Powerful, provocative and darkly funny, Shira Geffen’s Self Made is another in a line of incredible female led Israeli films from the past year. Telling the story of two women; one Israeli artist and one Palestinian who potentially could become a suicide bomber, Self Made not only subverts every expectation of the audience but keeps the audience on the edge of their seat until the closing credits.
Led by Sarah Adler as Michal, an extreme artist with strong political and socio-economic views who starts the film by falling onto the floor from her broken bed, which almost throws her down. She bumps her head and before long, the audience realises that she is suffering from some form of amnesia where she can’t remember who she is and what she is meant to be doing. This is a great tactic, which works to wonderful effect as the audience have to learn about Michal at the same time as she does. But despite her unknowingness, there is an uneasy foreboding and an element of claustrophobia is strong. Her husband has gone on a business trip and leaves without giving her a kiss, she answers her door and finds a photographer and a TV crew that have appointments with her but she remembers nothing. She finds out (through the questions she is being asked) that she strongly apposes the road blocks that are in place and that she is against having children (if she were to adopt, she says, she would only have a Palestinian child). She is so against having children, that her next piece of art is an installation; it’s her womb, which she has removed and had made into a purse (“because women like purses.”). It’s quite chilling but at the same, deathly satirical.
The other lead, Nadine (played by the beautiful Samira Saraya) is a Palestinian worker with no sense of direction and no voice to call her own. She lives with family, who threaten to send her off to live with an aunt in Kuwait and is locked within the desolate wasteland of her refugee camp. Listening to Arabic hip-hop music, being detained at the road blocks by Israeli soldiers and sleeping with her hapless neighbour, Nadine wants to get pregnant. If she is going to strap a bomb vest to herself, and make herself look pregnant then she wants to be pregnant. But more than anything, the film suggests that she really wants to be a mother but doesn’t have the strength or courage to fight those around her. She is a victim of her own sad circumstances.
What connects these two women is an Ikea sort of company based in Jerusalem (who have outrageously brilliant vans!); Michal buys a bed from them and then complains to the management that a screw is missing from the pack. Nadine works for the company and is swiftly fired as she is in charge of ensuring the correct number of screws are placed in each order. But what brings these women together, if only for a few moments, is when both are detained at a road block and Nadine is mistaken for the famous artist and driven home by a soldier. This leaves Michal, who is growing more and more distant as the film goes on, to go back to the refugee camp.
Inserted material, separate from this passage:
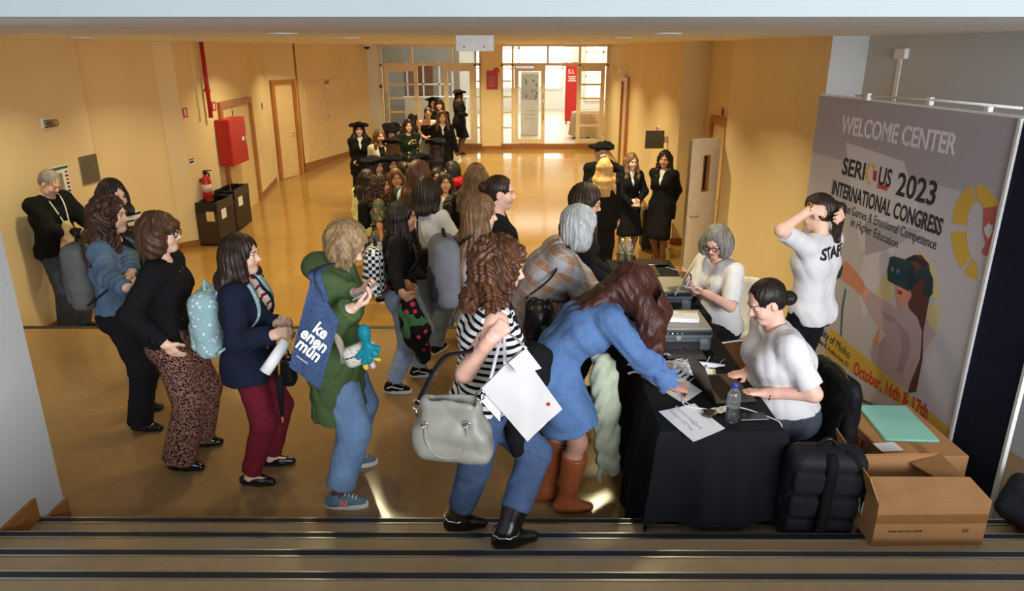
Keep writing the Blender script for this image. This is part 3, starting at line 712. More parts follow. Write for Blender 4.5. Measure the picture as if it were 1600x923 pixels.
    for j, tp in enumerate(tops):
        o = tp.get('off', .013); hem = tp.get('hem', -.06)*k; sl = tp.get('sleeve', 2.); gops = torso(o, .06)
        if tp.get('flare'): gops += [C_(W+left*q*.05-u0*.02, P+left*q*(.075+tp['flare']*.5)+u0*hem, .088*k*g+o, .10*k*g+o+tp['flare'], .06) for q in (1, -1)]
        elif hem < -.10 and not tp.get('skirt'):
            e = -hem
            gops += [C_(P+left*q*.075*k, P+left*q*.078*k-u0*e*.98, .100*k*g+o+.008, .105*k*g+o+.008, .06) for q in (1, -1)]
        if tp.get('skirt'):
            rr = tp['skirt']; e = -hem
            for q in (0, 1):
                d_ = nrm(knees[q]-hips[q]); tt = min(e/(.415*k), 1.); a_ = hips[q]+(knees[q]-hips[q])*tt; ex = max(0, e-.415*k); a_ = a_+nrm(ank[q]-knees[q])*ex
                gops.append(C_(hips[q], a_, .100*k*g+o, rr, .08)); 
            mm = (hips[0]+hips[1])/2; ml = sum(hips[q]+(knees[q]-hips[q])*min(e/(.415*k), 1.)+nrm(ank[q]-knees[q])*max(0, e-.415*k) for q in (0, 1))/2
            gops.append(C_(mm, ml, .10*k*g+o, rr*1.05, .08)); gops.append(PL(ml, nrm(ml-mm)))
        else: gops.append(PL(P+u0*hem, -u0))
        cz = tp.get('collar', .0)*k
        if tp.get('strapless'): gops.append(PL(Ch+u1*.085*k, u1)); sl = 0
        gops.append(DISP(wrinkle(tp.get('wr', .0035), seed+j*7)))
        ops = [GRP(gops, .001)]
        if sl > 0:
            for i in (0, 1): ops.append(GRP(arm(i, o+tp.get('sl_off', 0), sl, tp.get('ra', 1.06), loose=tp.get('loose', 0))+[DISP(wrinkle(tp.get('wr', .0035)*1.3, seed+i+11))], .035))
        else: ops += [SUB(E_(sh[i]+L2*(.035, -.035)[i]-u2*.0, (.066, .060, .085), None, .01)) for i in (0, 1)]
        if tp.get('collar_up'): ops.append(C_(Nb-u2*.05-F2*.01, Nk-hu*.012-hf*.01, .070*k+o, .064*k+o, .03))
        if tp.get('hood'): ops += [E_(Nb-F2*.10+u2*.005, (.085, .14, .075), np.stack([F2, L2, u2]), .04), C_(Nb+L2*.09-F2*.04+u2*.01, Nb-L2*.09-F2*.04+u2*.01, .05, None, .04)]
        nr = tp.get('neck', .075)*k
        ops.append(SUB(C_(Nb+F2*tp.get('vee', .02)+u2*(.035+cz), Nb+F2*(tp.get('vee', .02)+.10)+u2*(.10+cz), nr, nr*1.25, .01)))
        if tp.get('open'):
            ow = tp['open']; ops.append(SUB(B_(W+F1*.20+u1*.08, (.13, ow, .5), .02, np.stack([F1, L2, u1]), .02)))
            ops.append(SUB(C_(Nb+F2*.06+u2*.02, Ch+F1*.15, .05, ow, .02)))
        if tp.get('lapel'): ops.append(SUB(C_(Nb+F2*.08+u2*.03, Ch+F1*.145*g-u1*.02, .048*k, .008, .015)))
        if tp.get('slit'): ops.append(SUB(B_(tp['slit'], (.01, .3, .2), .005)))
        cp, cq = sdfmesh(ops, hc, pad=.03)
        link(tp['name'], npmesh(tp['name'], cp, cq, tp['mat'], rest=rest(cp)), None, root)
    if bottom:
        o = bottom.get('off', .012); rk = bottom.get('knee', .066)*k; ra_ = bottom.get('ankle', .056)*k; th_ = bottom.get('thigh', .082)*k*g; end = bottom.get('end', 1.)
        ops = [x for x in torso(o+.001, .06, False)[:1]]+[torso(o+.001, .06, False)[5]]+[torso(o, .06, False)[4], torso(o, .06, False)[9]]
        ops.append(PL(W+u0*bottom.get('waist', .0), u0)); ops = [GRP(ops, .01)]
        for i in (0, 1):
            n_, a = knees[i], ank[i]; e2 = n_+(a-n_)*end
            ops.append(GRP([C_(hips[i], n_, th_+o, rk+o, .03), C_(n_, e2, rk+o, ra_+o, .02, True), DISP(wrinkle(bottom.get('wr', .004), seed+31+i))], .03 if not bottom.get('skirt') else .1))
        if bottom.get('skirt'): ops.append(C_((hips[0]+hips[1])/2, (knees[0]+knees[1])/2, .1*k, bottom['skirt'], .1))
        if bottom.get('hemz'): ops.append(PL((0, 0, bottom['hemz']*k), (0, 0, -1)))
        cp, cq = sdfmesh(ops, hc, pad=.02); link(bottom['name'], npmesh(bottom['name'], cp, cq, bottom['mat'], rest=(cp-P)), None, root)
        if bottom.get('belt'):
            B = MB(); n = 28; ring = []
            for j in range(n+1):
                a = 2*PI*j/n; ring.append(W-u0*.012*k+fwd*math.cos(a)*(.092*k*g+o+.006)+left*math.sin(a)*(.142*k*g+o+.006))
            B.ribbon(ring, .032, .004, [u0]*(n+1)).build('belt', bottom['belt'], root)
    if shoes:
        for i, f in enumerate(feet):
            yw = D2R(f[2]); fd = U([math.cos(yw), math.sin(yw), 0]); sdv = np.cross(up, fd); a = ank[i]; g0 = U([a[0], a[1], f[3]]); R = np.stack([fd, sdv, up]); st = shoes.get('style', 'flat'); hl_ = shoes.get('heel', 0.)
            q = k*(1.08 if male else 1.); sl_h = .028 if st == 'sneaker' else .012
            ops = [C_(g0-fd*.045*q+up*(.034+hl_), g0+fd*.05*q+up*(.036+hl_*.5), .036*q, .041*q, .02), C_(g0+fd*.05*q+up*(.036+hl_*.5), g0+fd*.135*q+up*.026, .041*q, .027*q, .02), PL(g0+up*.004, -up)]
            if st == 'flat': ops += [SUB(C_(g0+fd*.01+up*.085, g0+fd*.075+up*.075, .042*q, .030*q, .01))]
            if st in ('sneaker', 'loafer'): ops += [C_(g0+up*.05-fd*.01, g0+up*(.088 if st == 'sneaker' else .075)-fd*.02, .044*q, .045*q, .02, True), C_(g0+fd*.03+up*.06, g0+fd*.09*q+up*.045, .03, .026, .02)]
            if st == 'boot':
                bh = shoes['height']; n_ = knees[i]; tp_ = a+(n_-a)*((bh-.075*k)/(.405*k)); rt = shoes.get('r', .064)
                ops += [C_(g0+up*.05, a, .05*q, .05*q, .03), C_(a, tp_, .048*q, rt, .03, True)]
            if shoes.get('chain'): MB().tube([a+up*.012+fd*math.cos(t)*.066-fd*.004+sdv*math.sin(t)*.062+up*.004*math.sin(9*t) for t in np.linspace(0, 2*PI, 25)], .005, 5).build('boot_chain', shoes['chain'], root)
            sh_ = sdfobj('boot' if st == 'boot' else 'shoe', ops, max(.006, hd), shoes['mat'], root)
            if shoes.get('sole'):
                S = MB(); pts = []
                for j in range(20):
                    an = 2*PI*j/20; cx = math.cos(an); pts.append((g0+fd*(.045+.128*cx)*q+sdv*math.sin(an)*(.044+.006*cx)*q))
                S.prism([(p[0], p[1]) for p in pts], f[3]+.001, f[3]+sl_h).build('sole', shoes['sole'], sh_)
            if shoes.get('laces'):
                S = MB()
                for j in range(4):
                    c = g0+fd*(.045+.02*j)*q+up*(.087-.008*j); S.tube([c-sdv*.024, c+up*.006, c+sdv*.024], .0035, 5)
                S.build('laces', shoes['laces'], sh_)
            if hl_ > .015: MB().box(g0-fd*.05*q+up*.018, (.045, .045, .036), R=Matrix(R.T.tolist())).build('heel', shoes['mat'], sh_)
    # ---- hair
    if hair:
        st, hcol, hm = hair[0], hair[1], hair[2]; opt = hair[3] if len(hair) > 3 else {}; ln_ = opt.get('len', .30)*k; vol = opt.get('vol', 1.)
        ops = [E_(hpt(-.016, 0, .036), U([.112, .090, .100])*s*(.6+.4*vol), R3, .02)]
        if opt.get('hat'): ops = [E_(hpt(-.016, 0, .028), U([.108, .088, .094])*s, R3, .02)]
        bdir = -F2; 
        def hang(p0, L, r0, r1, n=4, push=.03, fl=0.):   # lock hanging by gravity from p0, kept outside the neck and shoulders
            p = U(p0, float); r = []
            for j in range(n):
                p2 = p-up*L/n; t = (j+1)/n
                hz_ = (p2-(Nb-up*.02)); 
                if p2[2] < Nb[2]+.03 and abs(bend) < 35:
                    cx = p2-Nb-upv(1)*((p2-Nb) @ upv(1)); d = np.linalg.norm(cx*U([1., .62, 1])); need = .092*k*g+.02
                    if d < need: p2 = p2+nrm(cx*U([1., .4, 0]))*(need-d)*.8
                r.append(C_(p, p2, r0+(r1-r0)*j/n, r0+(r1-r0)*t, .035)); p = p2
            return r
        if st in ('long', 'wavy', 'curly', 'halfup'):
            back_pts = [(-.075, 0), (-.07, .04), (-.07, -.04), (-.035, .068), (-.035, -.068)]
            if opt.get('hat'): back_pts = back_pts
            for (x, y) in back_pts: ops += hang(hpt(x, y, .0), ln_*(1 if abs(y) < .06 else .92), .048*vol, .036*vol*opt.get('tip', 1.))
            if opt.get('front', True):
                for q in (1, -1):
                    if opt.get('front') in (None, True, q): ops += hang(hpt(.012, .074*q, .01), ln_*.75, .030*vol, .028*vol)
        elif st == 'bob':
            for (x, y) in [(-.07, 0), (-.06, .045), (-.06, -.045), (-.025, .07), (-.025, -.07), (.02, .074), (.02, -.074)]: ops += hang(hpt(x, y, .01), ln_*(1 if x < .01 else .85), .045*vol, .040*vol, 3)
        elif st == 'short':
            ops = [E_(hpt(-.02, 0, .036), U([.102, .083, .097])*s*vol, R3, .02), E_(hpt(-.05, 0, -.02), U([.06, .07, .06])*s*vol, R3, .03)]
        elif st in ('bun', 'pony'):
            ops = [E_(hpt(-.017, 0, .034), U([.105, .083, .096])*s, R3, .02), E_(hpt(-.045, 0, -.02), U([.062, .068, .055])*s, R3, .03)]
            if st == 'bun': ops.append(E_(hpt(-.125, 0, opt.get('z', .03)), U([.042, .045, .042])*s, R3, .015))
            else: ops += [C_(hpt(-.10, 0, .03), hpt(-.145, 0, .01), .022, .03, .02)]+hang(hpt(-.145, 0, .01), ln_, .03, .02)
        if opt.get('backlock'):
            for q, l_ in ((.045, 1.), (-.05, .8), (0, .9)): ops += [C_(hpt(-.07, q, 0), Nb-F2*.080+L2*q, .055, .045, .03), C_(Nb-F2*.080+L2*q, Nb+(Ch-Nb)*l_-F1*.112+L2*(q*1.8+.02), .045, .022, .03)]
        for L in opt.get('locks', ()): # explicit locks in body coordinates (points, radii)
            pts = [U(p, float) for p in L[0]]; rs = L[1]
            ops += [C_(pts[j], pts[j+1], rs[j], rs[j+1], .03) for j in range(len(pts)-1)]
        hl0 = opt.get('hairline', .106 if st in ('bun', 'pony') else .070); fw = opt.get('face', 1.)
        ops.append(SUB(E_(hpt(.112, 0, hl0-.10), U([.074 if st in ('bun', 'pony') else .062, .066*fw, .104])*s, R3, .012)))
        if st in ('short', 'bun', 'pony'): ops += [SUB(E_(hpt(.012, .09*q, -.02), U([.034, .03, .045])*s, R3, .01)) for q in (1, -1)]
        if not opt.get('fringe') and st not in ('short',): ops.append(SUB(C_(hpt(.10, opt.get('part', 0), .066), hpt(.075, opt.get('part', 0), .098), .016*s, .006*s, .02)))
        if opt.get('fringe'): ops.append(C_(hpt(.088, .045, .045), hpt(.088, -.045, .045), .018*s, None, .02)); ops.append(C_(hpt(.09, .03, .03), hpt(.09, -.03, .03), .013*s, None, .02))
        am = {'curly': .011, 'wavy': .006, 'bun': .0014, 'pony': .0016}.get(st, .0028)*opt.get('amp', 1.)*(1 if lod < 2 else .8); rs_ = np.random.RandomState(seed).uniform(0, 6.28, 8)
        if st in ('curly', 'wavy'):
            fq = opt.get('freq', 1.)*(1. if st == 'curly' else .7)
            def hdisp(x, y, z):
                a_ = np.arctan2(y-HC[1], x-HC[0])
                return (am*(np.sin(62*fq*z+3*np.sin(5*a_+rs_[0])+5*np.sin(23*x+rs_[1])+rs_[2])*np.sin(9*a_*fq+4*np.sin(21*fq*z+rs_[3])+rs_[4])+.5*np.sin(95*fq*x+30*z+rs_[5])*np.sin(88*fq*y-24*z+rs_[6]))).astype(F32)
        else:
            def hdisp(x, y, z):
                a_ = np.arctan2(y-HC[1], x-HC[0]+.02); return (am*(np.sin(26*a_+3*np.sin(9*z+rs_[0])+rs_[1])+.6*np.sin(43*a_-5*np.sin(7*z+rs_[2])))).astype(F32)
        ops.append(DISP(hdisp))
        if hat: ops.append(PL(hpt(0, 0, .055), hu))
        cp, cq = sdfmesh(ops, hr, pad=.02); link('hair', npmesh('hair', cp, cq, hm, rest=cp-HC), None, root)
    if hair and len(hair) > 3 and hair[3].get('band'): MB().ribbon([hpt(-.01, math.cos(t)*.098, .03+math.sin(t)*.106) for t in np.linspace(-.3, PI+.3, 17)], .03, .006, [hf]*17).build('headband', hair[3]['band'], root)
    if hat:                         # black student tricorne: soft crown with a thick brim rolled up around it
        ph = hat[1]*3; rim = []
        for j in range(17):
            a_ = 2*PI*j/16; rr = .142+.026*math.cos(3*a_+ph); rim.append(hpt(-.014+rr*1.05*math.cos(a_), rr*1.1*math.sin(a_), .086+.026*math.cos(2*a_+ph)+.012*math.cos(3*a_)))
        ops = [E_(hpt(-.016, 0, .085), U([.112, .102, .070])*s, R3, .02), E_(hpt(-.014, 0, .078), U([.148, .155, .022])*s, R3, .02)]+[C_(rim[j], rim[j+1],   .023*s, None, .02) for j in range(16)]
        ops += [PL(hpt(0, 0, .052), -hu)]; sdfobj('hat', ops, hr, hat[0], root)
    if glasses:
        G = MB(); gm, gr = glasses
        for q in (1, -1):
            ring = [hpt(.101, .034*q+math.cos(a)*.024, -.003+math.sin(a)*.019) for a in np.linspace(0, 2*PI, 17)]; G.tube(ring, gr, 5, False)
            G.tube([hpt(.099, .058*q, .004), hpt(.05, .078*q, .006), hpt(-.005, .082*q, .004)], gr, 5)
        G.tube([hpt(.103, .010, .002), hpt(.103, -.010, .002)], gr, 5); G.build('glasses', gm, root)
    info = dict(root=root, M=Matrix.Translation(Vector(pos)) @ Matrix.Rotation(D2R(heading), 4, 'Z'), P=P, W=W, Ch=Ch, Nb=Nb, HC=HC, HD=HD, hpt=hpt, sh=sh, knees=knees, ank=ank, hands=hinfo, F1=F1, L2=L2, u1=u1, u0=u0, arms=arms, k=k, g=g, hips=hips)
    info['w'] = lambda p: info['M'] @ Vector([float(x) for x in p])
    PEOPLE[key] = info
    return info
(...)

Neither women are discovered to be living the others life and people around them simply assume they are one another (despite the fact that they couldn’t look anymore different from each other – the audience is asked to suspend it’s disbelief). Simply put, these are both women who are locked into their own worlds, no one really knows who they are but find themselves more free and able to fully realise their own potential as well as discovering their own hidden desires in the others world.
The films original title, Boreg, which means “screw” is a beautiful nod to the screws of the film; the ones that Michal is missing, the ones that Nadine uses to denote her path back home from work but also the ones that are metaphorically loose in both their heads. What Geffen masterfully does with Self Made is create a world so like our own and yet it feels so distanced at the same time. She merges and manipulates a number of genres together from drama (Michal’s husband is saddened to learn he won’t become a father) to comedy (a young boy wants to know whether to learn for a maths quiz, or will he have blown himself up beforehand, meaning he wouldn’t need to study) and whilst bringing out the sincere and beautiful humanism of the characters, she throws them into a surreal and challenging world. Whilst so many audiences are accustomed to the sandy colours of Middle Eastern cinema, Self Made thrives on it’s blues and greys, which really illustrate the two worlds of the women and when they crash together, it’s so very beautiful.
Geffen’s filmmaking is a revelation of Israeli cinema, it provokes and entertains wildly at the same time. The performances from both Adler and Saraya are so layered and full; both are so watchable on screen. Self Made is a demanding piece of work, it demands to be watched and deserves it so.